La méthode infaillible et qui peut mener au Nobel sans coup férir, c’est d’imposer à Israël un contrat de reddition, de renoncement à ses aspirations nationales, historiques et légitimes qui l’ont vu proclamer à nouveau son indépendance sur sa terre, autrement dit de « paix », dans l’esprit terminologique de vigueur, au profit d’un mouvement terroriste plus ou moins islamique. L’acharnement, quoique dérivant de nombreuses motivations, pas uniquement nobeliques, mais fortement renforcé par cette considération, fera bouger le chasseur qui épiera les signes d’hésitation, de fatigue, voire de querelles intérieures qui lui permettront d’ajuster son tir et de faire chanceler le Premier ministre israélien de service dans sa besace.
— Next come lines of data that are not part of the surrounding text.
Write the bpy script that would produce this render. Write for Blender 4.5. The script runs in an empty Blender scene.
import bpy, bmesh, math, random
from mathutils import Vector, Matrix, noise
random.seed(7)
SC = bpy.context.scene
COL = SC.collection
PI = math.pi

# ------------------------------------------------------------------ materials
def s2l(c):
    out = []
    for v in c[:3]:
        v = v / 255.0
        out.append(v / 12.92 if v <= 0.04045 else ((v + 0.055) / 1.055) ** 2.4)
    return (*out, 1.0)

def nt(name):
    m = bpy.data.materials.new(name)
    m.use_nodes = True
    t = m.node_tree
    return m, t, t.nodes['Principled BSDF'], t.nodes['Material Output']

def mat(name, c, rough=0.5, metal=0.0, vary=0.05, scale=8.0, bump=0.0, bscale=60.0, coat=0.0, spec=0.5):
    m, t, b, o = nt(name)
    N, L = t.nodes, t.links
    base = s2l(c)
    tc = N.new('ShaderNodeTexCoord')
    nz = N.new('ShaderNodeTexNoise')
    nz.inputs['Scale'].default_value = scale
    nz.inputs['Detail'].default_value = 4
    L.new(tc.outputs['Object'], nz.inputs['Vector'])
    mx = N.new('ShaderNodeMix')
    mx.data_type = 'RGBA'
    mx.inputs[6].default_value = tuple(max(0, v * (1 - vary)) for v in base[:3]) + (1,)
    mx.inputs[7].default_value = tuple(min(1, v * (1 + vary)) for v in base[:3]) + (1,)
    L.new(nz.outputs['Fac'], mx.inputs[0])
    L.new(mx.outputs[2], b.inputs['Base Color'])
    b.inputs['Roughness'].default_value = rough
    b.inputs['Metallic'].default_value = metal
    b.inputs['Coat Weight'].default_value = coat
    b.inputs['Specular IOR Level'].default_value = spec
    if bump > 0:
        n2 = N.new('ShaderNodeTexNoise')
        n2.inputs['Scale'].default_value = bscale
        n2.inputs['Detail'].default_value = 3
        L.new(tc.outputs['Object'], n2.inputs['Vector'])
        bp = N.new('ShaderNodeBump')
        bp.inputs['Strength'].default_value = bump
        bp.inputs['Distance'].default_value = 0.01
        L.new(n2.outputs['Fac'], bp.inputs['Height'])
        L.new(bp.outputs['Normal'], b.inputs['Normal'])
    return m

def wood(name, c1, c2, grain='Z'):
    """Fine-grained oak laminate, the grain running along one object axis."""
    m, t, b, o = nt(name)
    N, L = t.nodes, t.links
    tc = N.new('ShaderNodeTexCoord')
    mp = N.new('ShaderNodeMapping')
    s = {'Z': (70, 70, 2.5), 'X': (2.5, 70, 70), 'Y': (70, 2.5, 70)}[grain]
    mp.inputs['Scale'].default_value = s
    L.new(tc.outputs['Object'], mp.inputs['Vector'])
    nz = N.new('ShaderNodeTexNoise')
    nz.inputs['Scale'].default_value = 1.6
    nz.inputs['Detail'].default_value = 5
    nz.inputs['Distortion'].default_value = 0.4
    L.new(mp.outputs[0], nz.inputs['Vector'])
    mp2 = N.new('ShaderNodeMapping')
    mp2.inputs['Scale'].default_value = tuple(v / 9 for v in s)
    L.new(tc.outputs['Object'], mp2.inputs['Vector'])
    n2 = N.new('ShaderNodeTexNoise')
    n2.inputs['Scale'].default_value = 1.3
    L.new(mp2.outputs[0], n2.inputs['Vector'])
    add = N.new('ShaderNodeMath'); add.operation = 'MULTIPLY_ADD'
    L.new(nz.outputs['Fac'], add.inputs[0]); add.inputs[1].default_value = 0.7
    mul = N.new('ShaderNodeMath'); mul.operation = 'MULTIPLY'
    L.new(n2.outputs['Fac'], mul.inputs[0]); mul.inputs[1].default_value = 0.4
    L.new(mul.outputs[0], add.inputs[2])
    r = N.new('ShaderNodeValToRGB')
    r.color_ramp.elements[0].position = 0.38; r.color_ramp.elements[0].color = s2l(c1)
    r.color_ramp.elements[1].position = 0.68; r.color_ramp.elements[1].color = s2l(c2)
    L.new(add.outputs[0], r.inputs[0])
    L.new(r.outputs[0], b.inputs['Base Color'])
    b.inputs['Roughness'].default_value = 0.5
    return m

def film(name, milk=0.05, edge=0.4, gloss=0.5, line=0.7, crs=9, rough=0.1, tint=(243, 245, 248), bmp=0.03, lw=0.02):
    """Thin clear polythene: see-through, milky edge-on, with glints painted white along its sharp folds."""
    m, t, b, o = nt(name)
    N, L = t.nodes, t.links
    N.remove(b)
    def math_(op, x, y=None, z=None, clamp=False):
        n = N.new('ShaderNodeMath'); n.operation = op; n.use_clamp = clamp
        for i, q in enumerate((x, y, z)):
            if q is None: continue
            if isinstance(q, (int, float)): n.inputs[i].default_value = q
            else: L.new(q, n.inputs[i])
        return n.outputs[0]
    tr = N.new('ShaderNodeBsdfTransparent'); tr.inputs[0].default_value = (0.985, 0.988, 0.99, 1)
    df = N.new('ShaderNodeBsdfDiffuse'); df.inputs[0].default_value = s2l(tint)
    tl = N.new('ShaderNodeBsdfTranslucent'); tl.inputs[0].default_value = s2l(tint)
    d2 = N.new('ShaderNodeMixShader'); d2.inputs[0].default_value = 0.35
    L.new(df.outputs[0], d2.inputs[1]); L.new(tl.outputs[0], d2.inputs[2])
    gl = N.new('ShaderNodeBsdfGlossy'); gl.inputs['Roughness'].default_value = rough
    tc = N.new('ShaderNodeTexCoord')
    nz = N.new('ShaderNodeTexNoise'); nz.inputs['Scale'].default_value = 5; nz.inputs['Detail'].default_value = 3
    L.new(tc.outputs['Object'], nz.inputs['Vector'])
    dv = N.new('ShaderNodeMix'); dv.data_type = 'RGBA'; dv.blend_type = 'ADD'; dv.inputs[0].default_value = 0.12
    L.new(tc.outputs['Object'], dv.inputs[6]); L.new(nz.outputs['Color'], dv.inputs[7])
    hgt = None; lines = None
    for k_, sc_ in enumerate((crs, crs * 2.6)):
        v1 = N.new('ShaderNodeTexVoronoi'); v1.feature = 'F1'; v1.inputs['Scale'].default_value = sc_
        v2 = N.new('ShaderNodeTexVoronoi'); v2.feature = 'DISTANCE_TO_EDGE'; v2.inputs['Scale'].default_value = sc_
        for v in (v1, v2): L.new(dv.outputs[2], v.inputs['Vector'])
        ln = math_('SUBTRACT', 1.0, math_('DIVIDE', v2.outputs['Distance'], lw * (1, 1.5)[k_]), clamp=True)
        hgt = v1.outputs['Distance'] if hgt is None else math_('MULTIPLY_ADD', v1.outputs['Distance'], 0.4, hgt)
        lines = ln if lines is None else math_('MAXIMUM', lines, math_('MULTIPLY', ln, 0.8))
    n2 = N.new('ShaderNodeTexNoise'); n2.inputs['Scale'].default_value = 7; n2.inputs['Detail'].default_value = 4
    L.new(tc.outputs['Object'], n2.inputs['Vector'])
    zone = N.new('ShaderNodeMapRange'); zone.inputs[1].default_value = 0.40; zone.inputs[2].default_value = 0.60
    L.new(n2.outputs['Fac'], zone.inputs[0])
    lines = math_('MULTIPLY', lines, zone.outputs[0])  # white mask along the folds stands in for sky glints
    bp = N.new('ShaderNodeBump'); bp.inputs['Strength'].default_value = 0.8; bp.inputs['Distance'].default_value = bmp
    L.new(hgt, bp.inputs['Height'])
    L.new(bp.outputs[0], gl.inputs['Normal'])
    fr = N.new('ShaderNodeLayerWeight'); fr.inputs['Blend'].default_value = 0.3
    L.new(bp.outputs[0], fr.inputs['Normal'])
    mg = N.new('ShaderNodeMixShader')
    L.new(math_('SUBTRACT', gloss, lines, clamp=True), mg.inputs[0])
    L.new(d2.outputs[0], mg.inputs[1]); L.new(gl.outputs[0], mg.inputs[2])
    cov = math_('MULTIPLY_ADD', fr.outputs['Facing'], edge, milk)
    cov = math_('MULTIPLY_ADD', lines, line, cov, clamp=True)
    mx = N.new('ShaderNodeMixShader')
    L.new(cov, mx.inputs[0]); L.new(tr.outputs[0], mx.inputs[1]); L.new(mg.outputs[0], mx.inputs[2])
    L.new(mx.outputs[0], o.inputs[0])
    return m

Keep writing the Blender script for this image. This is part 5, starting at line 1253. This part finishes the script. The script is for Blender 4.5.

Le prix Nobel, pour finir, ressemble un peu à un diplôme universitaire. Pour être reconnu comme intellectuel, ou pour pouvoir se faire entendre, il faut souvent être titulaire au minimum d’un titre académique. En ce moment, on reproche sévèrement à l’un des parlementaires du parti Kadima d’avoir menti. Il n’aurait, semble-t-il, jamais terminé les études requises pour l’obtention de sa licence à l’université de Bar-Ilan. Pour se laver du discrédit et de l’opprobre, il lui faudrait donc à nouveau chauffer les bancs de la fac et réussir à ses examens. D’autres sont docteurs sans n’avoir jamais fait d’études et sans que personne n’y trouve rien à redire. On les appelle « docteurs honoris causa ». Par conséquent, de la même façon que ces docteurs n’ont pas besoin d’étudier, puisqu’ils sont déjà diplômés, Obama n’aura pas besoin de traquer Israël, puisqu’il a déjà été récompensé pour ses intentions, et il pourra laisser ce pays en paix et rester tranquille, étant d’ores et déjà prix Nobel de la paix, Nobel « Honoris causa ».